Gli anni ’80 sono un caleidoscopio di scaldamuscoli, fasce nei capelli, jelly shoes, occhiali da sole a goccia, guanti senza dita, tute di nylon dai colori improbabili, pantaloni a vita alta, t-shirt bianche extra-large con maxi-stampe e, soprattutto, spalline che, indossate vistosamente, incarnavano l’emblema della nuova posizione di potere guadagnata dalle donne (almeno nella moda!). Ma sono anche gli anni del brand, soprattutto fra i giovani: o si indossava la marca giusta o non si era cool!

Negli anni ’90 trionfano i jeans a vita alta – in particolare, sono un cult i mom jeans, ossia i modelli a cinque tasche e a gamba a palazzo o diritta -, le camicie a quadri di flanella, i maglioni ampi, le felpe colorate, i vestiti sottoveste e gli scrunchie tra i capelli.

Cosa succederà quest’estate? Dalle passerelle e dalle vetrine sprizza una creatività che si ispira soprattutto agli anni ’60 e ’70, con pantaloni a zampa, sandali con zeppa, vestiti floreali e, soprattutto, molto corti. Ma l’importante è sempre: essere sé stessi/e!

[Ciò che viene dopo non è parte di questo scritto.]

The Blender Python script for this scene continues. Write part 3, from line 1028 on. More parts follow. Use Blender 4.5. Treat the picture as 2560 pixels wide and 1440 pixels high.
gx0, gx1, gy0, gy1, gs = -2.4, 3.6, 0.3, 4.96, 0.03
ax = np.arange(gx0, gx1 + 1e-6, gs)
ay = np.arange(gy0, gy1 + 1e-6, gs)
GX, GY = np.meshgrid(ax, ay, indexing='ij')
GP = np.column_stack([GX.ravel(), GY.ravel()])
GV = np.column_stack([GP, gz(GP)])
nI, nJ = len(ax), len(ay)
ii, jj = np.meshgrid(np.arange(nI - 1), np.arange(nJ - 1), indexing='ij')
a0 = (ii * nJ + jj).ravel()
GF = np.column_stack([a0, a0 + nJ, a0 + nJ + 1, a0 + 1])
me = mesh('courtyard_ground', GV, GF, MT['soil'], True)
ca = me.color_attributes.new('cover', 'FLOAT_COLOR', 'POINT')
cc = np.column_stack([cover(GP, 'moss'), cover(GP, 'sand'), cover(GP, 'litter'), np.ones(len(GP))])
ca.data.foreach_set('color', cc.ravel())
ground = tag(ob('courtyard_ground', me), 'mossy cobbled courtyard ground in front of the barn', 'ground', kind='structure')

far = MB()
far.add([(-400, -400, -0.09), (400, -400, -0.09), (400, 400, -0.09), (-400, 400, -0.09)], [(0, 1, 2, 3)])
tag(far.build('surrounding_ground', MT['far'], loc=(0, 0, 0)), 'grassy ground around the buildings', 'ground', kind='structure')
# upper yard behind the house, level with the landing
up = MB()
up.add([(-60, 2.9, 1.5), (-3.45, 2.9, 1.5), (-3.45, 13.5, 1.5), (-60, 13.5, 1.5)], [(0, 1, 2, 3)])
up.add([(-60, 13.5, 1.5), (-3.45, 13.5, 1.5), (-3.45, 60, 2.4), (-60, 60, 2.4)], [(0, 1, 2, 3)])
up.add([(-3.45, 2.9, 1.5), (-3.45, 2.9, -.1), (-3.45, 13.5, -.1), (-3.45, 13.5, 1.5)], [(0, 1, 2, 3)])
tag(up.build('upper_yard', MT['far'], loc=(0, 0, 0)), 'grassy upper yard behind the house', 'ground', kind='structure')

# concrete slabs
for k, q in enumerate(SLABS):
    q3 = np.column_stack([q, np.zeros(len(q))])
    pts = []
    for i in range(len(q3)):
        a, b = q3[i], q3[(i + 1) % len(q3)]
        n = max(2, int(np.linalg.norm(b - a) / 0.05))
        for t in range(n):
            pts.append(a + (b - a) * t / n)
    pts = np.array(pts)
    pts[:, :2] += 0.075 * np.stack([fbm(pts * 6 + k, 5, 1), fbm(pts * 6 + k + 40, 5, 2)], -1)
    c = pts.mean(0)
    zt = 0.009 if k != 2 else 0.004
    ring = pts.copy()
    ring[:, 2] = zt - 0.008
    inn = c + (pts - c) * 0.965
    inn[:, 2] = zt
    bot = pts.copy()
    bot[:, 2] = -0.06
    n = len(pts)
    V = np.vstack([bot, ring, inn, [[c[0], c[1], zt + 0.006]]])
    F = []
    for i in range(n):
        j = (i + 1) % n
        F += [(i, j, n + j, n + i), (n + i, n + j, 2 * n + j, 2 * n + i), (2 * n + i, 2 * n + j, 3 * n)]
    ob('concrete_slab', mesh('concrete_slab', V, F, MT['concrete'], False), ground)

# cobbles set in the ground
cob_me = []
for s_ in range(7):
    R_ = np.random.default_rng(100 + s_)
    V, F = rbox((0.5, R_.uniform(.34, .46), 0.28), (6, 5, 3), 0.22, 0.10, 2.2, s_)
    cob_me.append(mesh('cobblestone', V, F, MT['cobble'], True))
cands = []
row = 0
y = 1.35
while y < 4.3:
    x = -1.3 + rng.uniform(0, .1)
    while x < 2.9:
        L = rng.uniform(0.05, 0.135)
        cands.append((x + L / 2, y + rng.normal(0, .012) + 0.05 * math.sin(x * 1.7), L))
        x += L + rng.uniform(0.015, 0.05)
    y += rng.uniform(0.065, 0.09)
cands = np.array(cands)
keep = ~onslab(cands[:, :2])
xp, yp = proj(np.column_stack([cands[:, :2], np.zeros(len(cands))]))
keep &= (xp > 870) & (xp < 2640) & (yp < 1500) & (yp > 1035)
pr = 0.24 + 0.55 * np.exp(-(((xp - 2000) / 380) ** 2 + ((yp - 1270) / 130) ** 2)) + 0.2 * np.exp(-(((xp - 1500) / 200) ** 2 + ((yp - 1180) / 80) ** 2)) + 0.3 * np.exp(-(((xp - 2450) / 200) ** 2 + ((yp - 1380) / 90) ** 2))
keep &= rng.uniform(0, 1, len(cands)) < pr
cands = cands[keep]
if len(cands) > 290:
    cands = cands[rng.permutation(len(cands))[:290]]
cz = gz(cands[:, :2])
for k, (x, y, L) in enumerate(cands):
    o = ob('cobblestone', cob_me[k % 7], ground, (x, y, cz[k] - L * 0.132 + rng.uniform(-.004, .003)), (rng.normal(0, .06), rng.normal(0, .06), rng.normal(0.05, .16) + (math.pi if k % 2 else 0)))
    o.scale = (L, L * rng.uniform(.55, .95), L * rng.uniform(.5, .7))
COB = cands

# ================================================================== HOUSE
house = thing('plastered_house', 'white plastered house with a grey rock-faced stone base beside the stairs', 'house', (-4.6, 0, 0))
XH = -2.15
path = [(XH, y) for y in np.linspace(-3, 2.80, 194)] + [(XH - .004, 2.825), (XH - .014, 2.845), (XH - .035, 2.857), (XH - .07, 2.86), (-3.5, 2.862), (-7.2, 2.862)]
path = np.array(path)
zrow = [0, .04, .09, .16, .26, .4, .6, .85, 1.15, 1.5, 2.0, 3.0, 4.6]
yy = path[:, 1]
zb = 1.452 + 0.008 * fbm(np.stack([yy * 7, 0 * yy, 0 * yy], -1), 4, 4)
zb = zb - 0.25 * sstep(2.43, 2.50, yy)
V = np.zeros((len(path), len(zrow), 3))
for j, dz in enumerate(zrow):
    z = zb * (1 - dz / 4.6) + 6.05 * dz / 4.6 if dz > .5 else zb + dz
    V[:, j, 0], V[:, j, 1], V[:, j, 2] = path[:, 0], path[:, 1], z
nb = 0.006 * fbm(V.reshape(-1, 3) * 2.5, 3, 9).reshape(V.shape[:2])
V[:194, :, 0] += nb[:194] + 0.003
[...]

La regina del look, Chiara Ferragni, sul red carpet del Met Gala 2022 a New York, si è presentata mano nella mano a Fedez in un look vintage da vera diva, con un lungo abito nero della collezione couture del 1997, in omaggio a Gianni Versace, con spacco e guanti da sera.

Farsi tentare dalle grandi collezioni del passato e ispirarsi ad esse per costruirsi la propria immagine è scelta di un carattere deciso e determinato. Lo stilista tunisino Azzedine Alaïa amava ripetere: “Io creo i vestiti, le donne creano la moda”. Quindi, bisogna osare e lasciarsi guidare dall’istinto. Da dove partire? Si potrebbe cominciare guardando l’esposizione di Corte Coppedè!